▶ TASK DETAILS
Please restate, exactly as written, the lines running from the beginning of the material through the line that has "origin=Vector((.03, 6.05, 0)))" in it.

▶ INFORMATION SHOWN
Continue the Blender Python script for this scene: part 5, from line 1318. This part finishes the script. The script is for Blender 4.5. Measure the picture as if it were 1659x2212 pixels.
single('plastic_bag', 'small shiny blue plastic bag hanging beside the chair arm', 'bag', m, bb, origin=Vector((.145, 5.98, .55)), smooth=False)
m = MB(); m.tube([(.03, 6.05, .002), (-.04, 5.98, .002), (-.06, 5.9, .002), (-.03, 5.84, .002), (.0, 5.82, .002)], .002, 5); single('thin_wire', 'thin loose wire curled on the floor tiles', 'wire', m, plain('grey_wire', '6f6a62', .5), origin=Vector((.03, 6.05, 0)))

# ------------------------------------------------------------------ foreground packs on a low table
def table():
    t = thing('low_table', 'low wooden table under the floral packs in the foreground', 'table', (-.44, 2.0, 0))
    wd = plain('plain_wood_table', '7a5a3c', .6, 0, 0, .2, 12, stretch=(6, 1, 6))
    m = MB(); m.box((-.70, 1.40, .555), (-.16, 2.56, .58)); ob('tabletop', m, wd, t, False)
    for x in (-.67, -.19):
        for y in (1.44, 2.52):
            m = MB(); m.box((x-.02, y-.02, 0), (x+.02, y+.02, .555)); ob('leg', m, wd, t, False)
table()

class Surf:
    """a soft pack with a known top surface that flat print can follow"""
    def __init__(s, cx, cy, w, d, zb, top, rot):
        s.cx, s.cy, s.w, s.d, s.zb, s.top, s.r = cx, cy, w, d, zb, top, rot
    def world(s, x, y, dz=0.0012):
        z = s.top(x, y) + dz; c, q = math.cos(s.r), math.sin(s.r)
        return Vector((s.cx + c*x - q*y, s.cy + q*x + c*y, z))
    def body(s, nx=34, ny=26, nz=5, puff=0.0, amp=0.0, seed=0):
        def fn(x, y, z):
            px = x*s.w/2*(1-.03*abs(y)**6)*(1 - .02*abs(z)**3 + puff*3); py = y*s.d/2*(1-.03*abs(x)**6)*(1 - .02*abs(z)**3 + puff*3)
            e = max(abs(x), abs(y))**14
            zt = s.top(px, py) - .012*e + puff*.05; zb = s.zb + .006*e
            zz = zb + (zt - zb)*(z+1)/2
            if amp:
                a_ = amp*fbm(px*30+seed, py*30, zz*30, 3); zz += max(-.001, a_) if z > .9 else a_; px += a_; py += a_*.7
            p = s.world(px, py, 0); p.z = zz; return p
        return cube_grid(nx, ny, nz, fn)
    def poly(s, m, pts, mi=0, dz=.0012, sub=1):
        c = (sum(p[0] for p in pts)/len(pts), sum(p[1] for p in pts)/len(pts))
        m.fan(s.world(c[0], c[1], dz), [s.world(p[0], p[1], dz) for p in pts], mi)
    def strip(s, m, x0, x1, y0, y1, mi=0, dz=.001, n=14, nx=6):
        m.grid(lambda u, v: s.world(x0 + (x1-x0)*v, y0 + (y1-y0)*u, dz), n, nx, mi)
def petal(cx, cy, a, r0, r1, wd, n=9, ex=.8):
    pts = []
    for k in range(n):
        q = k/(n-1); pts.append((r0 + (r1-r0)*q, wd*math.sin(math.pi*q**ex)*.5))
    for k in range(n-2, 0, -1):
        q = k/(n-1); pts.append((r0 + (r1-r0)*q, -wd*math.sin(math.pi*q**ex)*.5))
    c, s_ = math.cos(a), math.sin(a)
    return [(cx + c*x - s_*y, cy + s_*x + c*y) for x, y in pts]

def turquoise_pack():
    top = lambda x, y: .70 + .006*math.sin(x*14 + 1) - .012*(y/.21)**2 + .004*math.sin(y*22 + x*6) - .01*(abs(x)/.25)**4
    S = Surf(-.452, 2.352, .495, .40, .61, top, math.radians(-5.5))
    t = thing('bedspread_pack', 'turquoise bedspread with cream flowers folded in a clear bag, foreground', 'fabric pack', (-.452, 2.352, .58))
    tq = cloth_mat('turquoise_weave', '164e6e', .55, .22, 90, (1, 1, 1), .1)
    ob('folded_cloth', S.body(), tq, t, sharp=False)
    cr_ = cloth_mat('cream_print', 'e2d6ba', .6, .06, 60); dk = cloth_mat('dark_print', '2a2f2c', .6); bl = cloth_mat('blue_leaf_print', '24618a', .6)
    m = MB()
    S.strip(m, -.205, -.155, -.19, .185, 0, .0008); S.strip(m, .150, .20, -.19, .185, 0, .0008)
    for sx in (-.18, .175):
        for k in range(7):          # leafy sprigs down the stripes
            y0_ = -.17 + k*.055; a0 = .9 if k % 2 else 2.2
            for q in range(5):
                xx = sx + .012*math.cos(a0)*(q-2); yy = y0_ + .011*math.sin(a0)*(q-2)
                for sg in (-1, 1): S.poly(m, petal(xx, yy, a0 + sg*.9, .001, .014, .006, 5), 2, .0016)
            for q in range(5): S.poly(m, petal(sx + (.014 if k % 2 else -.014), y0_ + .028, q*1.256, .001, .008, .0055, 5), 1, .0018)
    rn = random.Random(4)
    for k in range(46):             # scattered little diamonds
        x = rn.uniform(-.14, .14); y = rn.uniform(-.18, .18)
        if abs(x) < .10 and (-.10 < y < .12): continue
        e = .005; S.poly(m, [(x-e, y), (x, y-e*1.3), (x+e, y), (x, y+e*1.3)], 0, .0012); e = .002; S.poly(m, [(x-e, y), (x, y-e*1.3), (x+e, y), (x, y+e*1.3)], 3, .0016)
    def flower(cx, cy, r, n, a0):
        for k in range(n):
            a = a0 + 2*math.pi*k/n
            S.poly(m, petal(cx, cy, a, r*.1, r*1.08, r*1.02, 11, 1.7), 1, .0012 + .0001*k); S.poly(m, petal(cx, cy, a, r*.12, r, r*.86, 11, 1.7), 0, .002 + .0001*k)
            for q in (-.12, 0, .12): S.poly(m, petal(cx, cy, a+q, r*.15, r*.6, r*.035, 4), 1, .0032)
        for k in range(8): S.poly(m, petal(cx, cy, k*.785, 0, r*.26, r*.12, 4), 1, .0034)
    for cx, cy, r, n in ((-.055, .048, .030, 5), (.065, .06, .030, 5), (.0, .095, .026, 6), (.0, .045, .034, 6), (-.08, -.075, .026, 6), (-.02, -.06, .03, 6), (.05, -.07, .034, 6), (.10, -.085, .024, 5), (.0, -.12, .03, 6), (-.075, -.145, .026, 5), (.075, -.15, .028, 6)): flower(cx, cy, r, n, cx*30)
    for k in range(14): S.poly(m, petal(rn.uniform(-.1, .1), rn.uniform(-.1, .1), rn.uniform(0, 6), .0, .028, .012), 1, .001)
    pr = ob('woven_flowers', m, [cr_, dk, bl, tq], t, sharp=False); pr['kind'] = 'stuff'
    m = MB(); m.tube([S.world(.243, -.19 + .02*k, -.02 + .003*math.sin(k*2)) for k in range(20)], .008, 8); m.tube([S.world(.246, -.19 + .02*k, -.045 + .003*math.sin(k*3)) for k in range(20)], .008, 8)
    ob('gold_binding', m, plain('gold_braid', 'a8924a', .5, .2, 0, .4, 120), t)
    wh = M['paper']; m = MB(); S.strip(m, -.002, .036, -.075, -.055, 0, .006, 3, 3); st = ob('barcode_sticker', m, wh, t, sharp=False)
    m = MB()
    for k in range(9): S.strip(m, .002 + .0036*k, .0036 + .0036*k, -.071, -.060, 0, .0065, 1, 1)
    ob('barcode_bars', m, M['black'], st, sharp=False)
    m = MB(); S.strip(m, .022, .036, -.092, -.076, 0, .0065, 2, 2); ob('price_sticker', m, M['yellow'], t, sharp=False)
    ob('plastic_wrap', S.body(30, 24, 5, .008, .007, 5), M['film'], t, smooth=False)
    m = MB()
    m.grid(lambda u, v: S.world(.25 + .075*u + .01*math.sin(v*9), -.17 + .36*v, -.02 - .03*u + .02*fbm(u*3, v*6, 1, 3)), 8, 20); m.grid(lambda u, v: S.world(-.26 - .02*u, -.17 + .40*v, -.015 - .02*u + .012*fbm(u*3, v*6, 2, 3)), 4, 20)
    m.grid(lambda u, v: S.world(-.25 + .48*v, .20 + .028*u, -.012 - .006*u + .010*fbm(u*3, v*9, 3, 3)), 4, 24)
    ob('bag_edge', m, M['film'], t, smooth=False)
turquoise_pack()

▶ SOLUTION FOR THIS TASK
Continue the Blender Python script for this scene: part 5, from line 1318. This part finishes the script. The script is for Blender 4.5. Measure the picture as if it were 1659x2212 pixels.
single('plastic_bag', 'small shiny blue plastic bag hanging beside the chair arm', 'bag', m, bb, origin=Vector((.145, 5.98, .55)), smooth=False)
m = MB(); m.tube([(.03, 6.05, .002), (-.04, 5.98, .002), (-.06, 5.9, .002), (-.03, 5.84, .002), (.0, 5.82, .002)], .002, 5); single('thin_wire', 'thin loose wire curled on the floor tiles', 'wire', m, plain('grey_wire', '6f6a62', .5), origin=Vector((.03, 6.05, 0)))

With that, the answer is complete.